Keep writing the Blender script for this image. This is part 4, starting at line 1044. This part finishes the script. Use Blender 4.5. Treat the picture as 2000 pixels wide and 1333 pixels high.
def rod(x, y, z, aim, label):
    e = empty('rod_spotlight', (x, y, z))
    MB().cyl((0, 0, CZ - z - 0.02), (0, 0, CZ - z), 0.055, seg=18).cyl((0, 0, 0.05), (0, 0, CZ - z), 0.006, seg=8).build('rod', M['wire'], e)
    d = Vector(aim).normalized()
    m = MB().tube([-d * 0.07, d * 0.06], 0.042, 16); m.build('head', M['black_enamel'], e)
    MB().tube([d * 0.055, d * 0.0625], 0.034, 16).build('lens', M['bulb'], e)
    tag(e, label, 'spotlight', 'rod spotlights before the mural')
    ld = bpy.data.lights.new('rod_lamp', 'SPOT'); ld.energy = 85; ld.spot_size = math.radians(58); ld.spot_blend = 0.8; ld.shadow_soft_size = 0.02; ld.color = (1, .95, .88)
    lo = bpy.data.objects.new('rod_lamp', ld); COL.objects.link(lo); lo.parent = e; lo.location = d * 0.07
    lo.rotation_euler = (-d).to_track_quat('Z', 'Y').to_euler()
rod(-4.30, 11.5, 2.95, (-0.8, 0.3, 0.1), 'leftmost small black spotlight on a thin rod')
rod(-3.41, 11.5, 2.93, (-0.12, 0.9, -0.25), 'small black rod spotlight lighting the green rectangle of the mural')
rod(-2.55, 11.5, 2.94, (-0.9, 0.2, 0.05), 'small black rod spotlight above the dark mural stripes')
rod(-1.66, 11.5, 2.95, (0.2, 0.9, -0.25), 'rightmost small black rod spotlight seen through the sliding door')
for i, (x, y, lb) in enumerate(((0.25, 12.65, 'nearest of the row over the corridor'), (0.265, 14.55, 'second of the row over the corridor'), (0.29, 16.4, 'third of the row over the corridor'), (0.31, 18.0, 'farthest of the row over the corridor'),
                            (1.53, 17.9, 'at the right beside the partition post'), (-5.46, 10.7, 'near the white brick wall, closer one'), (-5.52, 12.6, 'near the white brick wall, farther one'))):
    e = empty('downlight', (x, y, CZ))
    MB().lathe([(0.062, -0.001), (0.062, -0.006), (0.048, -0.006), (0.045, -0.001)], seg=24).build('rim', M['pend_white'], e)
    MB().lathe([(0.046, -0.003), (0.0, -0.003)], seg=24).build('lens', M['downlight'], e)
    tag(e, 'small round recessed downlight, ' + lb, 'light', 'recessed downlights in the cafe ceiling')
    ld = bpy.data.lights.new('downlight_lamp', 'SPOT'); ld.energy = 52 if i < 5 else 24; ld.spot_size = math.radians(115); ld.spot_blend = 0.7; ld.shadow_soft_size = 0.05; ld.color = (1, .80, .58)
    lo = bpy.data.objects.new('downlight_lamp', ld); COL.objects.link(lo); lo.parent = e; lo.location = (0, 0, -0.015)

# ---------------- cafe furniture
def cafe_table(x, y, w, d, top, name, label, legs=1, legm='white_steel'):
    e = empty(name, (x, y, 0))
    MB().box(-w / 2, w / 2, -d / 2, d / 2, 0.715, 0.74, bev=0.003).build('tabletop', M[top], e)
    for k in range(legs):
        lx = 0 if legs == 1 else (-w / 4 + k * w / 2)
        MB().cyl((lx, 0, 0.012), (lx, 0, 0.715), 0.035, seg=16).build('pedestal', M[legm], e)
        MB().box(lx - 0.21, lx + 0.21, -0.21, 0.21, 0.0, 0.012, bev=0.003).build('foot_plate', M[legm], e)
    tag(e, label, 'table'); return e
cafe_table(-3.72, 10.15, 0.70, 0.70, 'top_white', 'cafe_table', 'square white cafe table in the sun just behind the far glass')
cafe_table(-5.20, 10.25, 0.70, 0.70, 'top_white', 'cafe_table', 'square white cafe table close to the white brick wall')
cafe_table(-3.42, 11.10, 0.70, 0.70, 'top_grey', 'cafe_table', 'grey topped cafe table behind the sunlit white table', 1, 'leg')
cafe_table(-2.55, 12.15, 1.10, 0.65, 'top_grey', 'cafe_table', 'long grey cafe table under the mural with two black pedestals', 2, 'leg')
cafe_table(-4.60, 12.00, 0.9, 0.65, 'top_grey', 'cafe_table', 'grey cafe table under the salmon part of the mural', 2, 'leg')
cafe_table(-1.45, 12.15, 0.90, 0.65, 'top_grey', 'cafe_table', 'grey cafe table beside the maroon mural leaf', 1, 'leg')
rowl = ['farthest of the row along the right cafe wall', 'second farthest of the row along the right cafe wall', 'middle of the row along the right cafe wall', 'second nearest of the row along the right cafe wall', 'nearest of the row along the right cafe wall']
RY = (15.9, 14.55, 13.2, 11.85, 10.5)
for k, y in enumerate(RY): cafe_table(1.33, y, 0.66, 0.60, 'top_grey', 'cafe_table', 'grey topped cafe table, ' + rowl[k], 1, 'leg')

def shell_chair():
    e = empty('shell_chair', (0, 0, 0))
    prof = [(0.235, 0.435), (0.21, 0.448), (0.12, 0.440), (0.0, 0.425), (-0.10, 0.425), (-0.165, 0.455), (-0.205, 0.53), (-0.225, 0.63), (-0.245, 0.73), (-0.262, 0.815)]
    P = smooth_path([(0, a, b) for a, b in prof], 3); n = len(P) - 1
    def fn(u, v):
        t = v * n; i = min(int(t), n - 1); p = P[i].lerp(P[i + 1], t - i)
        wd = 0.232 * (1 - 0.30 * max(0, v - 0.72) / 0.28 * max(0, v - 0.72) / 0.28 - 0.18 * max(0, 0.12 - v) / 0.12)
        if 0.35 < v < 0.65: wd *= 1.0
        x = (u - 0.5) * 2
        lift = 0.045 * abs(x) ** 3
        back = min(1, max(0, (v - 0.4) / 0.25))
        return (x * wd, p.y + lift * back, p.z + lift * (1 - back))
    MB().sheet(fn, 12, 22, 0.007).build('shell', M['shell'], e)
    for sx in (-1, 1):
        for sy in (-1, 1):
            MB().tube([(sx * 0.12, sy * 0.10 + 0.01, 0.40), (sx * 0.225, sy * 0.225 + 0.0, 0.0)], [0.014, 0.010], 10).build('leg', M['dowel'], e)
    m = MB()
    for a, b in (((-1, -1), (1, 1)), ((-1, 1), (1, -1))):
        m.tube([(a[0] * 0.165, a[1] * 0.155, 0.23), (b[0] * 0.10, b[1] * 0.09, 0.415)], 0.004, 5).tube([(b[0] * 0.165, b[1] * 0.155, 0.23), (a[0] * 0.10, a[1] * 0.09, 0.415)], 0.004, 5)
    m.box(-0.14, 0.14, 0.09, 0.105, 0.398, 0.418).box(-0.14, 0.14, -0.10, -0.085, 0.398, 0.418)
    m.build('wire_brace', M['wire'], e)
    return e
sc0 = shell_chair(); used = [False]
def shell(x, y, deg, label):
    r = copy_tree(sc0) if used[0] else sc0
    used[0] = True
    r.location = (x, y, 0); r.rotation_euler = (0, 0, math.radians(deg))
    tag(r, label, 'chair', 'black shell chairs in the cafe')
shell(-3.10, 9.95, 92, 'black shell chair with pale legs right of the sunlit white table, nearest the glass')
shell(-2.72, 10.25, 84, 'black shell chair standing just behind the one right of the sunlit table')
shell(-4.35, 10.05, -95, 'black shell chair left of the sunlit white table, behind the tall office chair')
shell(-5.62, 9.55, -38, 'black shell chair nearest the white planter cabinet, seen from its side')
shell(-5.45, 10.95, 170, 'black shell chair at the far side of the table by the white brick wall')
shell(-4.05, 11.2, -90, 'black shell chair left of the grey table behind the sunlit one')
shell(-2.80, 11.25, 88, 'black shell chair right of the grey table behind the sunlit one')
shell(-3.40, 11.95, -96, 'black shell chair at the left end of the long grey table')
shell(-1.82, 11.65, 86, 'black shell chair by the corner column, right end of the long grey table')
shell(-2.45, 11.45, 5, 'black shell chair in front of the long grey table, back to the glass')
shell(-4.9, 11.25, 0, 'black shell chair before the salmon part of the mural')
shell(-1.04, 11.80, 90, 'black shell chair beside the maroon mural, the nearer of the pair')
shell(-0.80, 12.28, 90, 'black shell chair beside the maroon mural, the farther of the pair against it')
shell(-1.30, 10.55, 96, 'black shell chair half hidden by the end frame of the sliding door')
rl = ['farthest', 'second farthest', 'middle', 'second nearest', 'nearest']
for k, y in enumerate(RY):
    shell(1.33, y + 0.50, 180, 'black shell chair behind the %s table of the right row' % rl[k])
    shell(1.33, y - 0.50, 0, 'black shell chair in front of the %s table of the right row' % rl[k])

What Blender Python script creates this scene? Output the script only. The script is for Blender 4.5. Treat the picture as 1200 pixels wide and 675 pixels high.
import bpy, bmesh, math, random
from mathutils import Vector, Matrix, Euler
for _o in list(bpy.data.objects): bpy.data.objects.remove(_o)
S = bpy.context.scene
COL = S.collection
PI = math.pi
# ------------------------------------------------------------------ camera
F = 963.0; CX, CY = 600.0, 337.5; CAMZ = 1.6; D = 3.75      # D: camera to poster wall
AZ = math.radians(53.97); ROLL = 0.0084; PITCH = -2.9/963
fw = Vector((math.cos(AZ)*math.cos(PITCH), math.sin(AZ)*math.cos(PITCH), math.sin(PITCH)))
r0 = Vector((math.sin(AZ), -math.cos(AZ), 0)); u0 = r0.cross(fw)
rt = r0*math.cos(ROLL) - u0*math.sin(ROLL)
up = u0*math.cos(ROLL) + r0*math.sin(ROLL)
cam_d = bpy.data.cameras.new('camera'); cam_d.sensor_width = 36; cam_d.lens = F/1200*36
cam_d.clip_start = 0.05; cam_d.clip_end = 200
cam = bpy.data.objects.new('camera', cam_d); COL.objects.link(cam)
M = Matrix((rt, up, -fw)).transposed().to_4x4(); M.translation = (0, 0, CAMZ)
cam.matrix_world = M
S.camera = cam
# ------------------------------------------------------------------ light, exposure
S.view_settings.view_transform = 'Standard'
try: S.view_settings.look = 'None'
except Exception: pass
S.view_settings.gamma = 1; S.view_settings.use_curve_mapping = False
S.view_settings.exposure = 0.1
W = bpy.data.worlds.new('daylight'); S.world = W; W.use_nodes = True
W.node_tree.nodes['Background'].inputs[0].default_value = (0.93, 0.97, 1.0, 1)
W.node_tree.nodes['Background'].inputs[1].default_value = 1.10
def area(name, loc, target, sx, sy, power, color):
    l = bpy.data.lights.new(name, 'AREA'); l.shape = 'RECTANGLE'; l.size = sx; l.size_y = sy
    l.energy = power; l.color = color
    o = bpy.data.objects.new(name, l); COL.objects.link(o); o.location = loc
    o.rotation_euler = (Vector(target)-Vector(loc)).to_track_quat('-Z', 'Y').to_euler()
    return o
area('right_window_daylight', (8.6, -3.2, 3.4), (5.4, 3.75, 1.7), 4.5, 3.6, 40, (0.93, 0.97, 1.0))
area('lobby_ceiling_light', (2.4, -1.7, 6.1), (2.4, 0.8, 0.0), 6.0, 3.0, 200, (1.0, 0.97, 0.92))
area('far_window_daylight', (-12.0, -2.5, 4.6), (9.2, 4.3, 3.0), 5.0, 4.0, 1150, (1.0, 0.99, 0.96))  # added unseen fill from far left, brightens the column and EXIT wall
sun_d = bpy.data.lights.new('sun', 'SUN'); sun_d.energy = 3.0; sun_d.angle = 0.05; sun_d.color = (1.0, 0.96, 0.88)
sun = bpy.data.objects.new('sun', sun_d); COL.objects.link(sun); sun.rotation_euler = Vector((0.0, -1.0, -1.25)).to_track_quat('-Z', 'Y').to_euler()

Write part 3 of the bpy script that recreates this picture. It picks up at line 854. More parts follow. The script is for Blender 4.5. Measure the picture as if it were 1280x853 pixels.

···

OBJECTIVE:
Count how many lines of the material hold the string "Blender". Give the number and nothing more.

COMPLETED TASK:
3